What you should do: Repeat exactly what appears from the opening line of the listing to the line with "S.render.resolution_x = 1024;", inclusive.
==========
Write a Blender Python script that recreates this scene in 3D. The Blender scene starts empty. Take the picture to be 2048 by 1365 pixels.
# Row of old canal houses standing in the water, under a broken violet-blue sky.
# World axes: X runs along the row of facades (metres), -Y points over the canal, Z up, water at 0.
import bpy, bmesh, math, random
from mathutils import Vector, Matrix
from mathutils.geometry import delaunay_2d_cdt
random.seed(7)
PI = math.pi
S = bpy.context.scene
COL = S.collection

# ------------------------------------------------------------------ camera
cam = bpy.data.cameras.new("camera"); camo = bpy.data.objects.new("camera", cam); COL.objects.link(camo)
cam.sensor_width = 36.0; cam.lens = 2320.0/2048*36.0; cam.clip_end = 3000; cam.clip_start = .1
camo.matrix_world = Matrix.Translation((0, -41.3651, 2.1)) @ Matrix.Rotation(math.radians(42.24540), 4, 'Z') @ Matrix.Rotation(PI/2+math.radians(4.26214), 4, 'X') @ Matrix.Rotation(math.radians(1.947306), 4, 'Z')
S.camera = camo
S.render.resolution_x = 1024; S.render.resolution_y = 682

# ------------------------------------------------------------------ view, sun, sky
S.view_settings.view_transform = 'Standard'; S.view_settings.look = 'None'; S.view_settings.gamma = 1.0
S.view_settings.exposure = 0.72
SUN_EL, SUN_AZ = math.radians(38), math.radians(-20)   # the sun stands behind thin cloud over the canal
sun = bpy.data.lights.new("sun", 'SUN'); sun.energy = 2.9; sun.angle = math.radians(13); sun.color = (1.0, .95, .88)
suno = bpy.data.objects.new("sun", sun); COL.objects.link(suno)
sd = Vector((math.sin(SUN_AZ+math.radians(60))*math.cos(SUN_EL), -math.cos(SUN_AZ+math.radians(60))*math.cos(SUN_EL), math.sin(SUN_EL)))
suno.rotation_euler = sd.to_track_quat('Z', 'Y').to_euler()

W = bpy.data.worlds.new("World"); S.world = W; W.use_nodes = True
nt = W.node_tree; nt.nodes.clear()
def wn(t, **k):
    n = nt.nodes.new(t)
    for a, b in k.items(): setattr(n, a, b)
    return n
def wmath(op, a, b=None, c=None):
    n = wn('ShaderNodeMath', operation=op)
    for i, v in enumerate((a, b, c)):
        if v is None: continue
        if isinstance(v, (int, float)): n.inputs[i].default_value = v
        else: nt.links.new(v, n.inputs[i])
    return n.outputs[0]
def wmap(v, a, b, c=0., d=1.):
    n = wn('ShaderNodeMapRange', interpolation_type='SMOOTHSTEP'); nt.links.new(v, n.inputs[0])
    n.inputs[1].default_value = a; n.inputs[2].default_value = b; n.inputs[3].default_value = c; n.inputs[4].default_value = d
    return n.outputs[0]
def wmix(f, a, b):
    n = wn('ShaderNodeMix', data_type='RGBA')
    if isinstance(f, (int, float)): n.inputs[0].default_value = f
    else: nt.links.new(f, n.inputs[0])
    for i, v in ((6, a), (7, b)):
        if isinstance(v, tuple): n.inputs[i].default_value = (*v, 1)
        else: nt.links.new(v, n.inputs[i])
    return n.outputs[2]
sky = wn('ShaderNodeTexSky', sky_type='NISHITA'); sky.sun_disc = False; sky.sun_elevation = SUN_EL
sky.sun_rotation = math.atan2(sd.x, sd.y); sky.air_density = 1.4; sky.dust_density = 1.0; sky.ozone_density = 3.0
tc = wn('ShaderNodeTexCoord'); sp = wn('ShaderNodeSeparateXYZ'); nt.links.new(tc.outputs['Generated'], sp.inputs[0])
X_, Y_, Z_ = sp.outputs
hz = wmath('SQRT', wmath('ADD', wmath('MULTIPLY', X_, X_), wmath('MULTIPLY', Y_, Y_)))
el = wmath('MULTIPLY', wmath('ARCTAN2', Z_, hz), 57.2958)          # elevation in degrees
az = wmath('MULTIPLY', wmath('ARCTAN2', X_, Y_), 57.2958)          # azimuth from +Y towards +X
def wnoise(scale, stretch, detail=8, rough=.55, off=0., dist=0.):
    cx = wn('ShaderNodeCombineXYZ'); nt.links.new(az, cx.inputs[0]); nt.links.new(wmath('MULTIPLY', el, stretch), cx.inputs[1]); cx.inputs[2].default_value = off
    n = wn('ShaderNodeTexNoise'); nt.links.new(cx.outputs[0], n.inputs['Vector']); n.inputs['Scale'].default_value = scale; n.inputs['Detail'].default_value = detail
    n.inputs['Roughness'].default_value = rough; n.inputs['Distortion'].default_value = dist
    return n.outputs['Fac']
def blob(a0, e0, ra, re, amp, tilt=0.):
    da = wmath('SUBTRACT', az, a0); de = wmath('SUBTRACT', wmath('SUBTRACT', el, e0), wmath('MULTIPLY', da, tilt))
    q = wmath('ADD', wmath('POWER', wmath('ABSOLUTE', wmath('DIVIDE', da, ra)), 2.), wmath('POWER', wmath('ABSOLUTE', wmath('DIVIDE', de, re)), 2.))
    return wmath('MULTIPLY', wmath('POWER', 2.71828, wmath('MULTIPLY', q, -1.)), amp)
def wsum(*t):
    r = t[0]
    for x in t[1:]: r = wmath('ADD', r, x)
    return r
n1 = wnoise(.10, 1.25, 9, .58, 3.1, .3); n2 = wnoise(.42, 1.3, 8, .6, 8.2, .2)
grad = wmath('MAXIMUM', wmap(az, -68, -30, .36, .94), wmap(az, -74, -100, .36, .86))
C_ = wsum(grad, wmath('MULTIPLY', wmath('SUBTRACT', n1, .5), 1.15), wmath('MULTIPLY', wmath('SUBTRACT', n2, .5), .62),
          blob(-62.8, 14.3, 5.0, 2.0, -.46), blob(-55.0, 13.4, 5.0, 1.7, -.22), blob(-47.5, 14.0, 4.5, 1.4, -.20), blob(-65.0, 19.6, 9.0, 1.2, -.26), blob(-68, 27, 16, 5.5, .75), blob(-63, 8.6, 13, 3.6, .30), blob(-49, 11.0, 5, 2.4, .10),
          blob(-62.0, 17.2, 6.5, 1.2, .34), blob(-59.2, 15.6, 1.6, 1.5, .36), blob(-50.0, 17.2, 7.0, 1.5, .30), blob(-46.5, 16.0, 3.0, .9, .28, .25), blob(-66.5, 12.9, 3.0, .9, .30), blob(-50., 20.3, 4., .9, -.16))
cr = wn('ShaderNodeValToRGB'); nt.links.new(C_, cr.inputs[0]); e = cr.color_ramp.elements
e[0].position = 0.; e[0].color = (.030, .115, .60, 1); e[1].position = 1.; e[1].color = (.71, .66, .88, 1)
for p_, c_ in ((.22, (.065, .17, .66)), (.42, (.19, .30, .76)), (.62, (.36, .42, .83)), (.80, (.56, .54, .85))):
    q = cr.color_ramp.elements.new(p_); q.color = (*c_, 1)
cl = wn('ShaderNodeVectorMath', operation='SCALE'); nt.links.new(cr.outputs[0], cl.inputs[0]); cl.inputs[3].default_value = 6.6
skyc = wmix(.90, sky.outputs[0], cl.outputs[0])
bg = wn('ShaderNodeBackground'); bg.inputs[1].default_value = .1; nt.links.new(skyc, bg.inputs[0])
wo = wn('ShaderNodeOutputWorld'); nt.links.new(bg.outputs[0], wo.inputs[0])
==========
Output of the task:
Write a Blender Python script that recreates this scene in 3D. The Blender scene starts empty. Take the picture to be 2048 by 1365 pixels.
# Row of old canal houses standing in the water, under a broken violet-blue sky.
# World axes: X runs along the row of facades (metres), -Y points over the canal, Z up, water at 0.
import bpy, bmesh, math, random
from mathutils import Vector, Matrix
from mathutils.geometry import delaunay_2d_cdt
random.seed(7)
PI = math.pi
S = bpy.context.scene
COL = S.collection

# ------------------------------------------------------------------ camera
cam = bpy.data.cameras.new("camera"); camo = bpy.data.objects.new("camera", cam); COL.objects.link(camo)
cam.sensor_width = 36.0; cam.lens = 2320.0/2048*36.0; cam.clip_end = 3000; cam.clip_start = .1
camo.matrix_world = Matrix.Translation((0, -41.3651, 2.1)) @ Matrix.Rotation(math.radians(42.24540), 4, 'Z') @ Matrix.Rotation(PI/2+math.radians(4.26214), 4, 'X') @ Matrix.Rotation(math.radians(1.947306), 4, 'Z')
S.camera = camo
S.render.resolution_x = 1024; S.render.resolution_y = 682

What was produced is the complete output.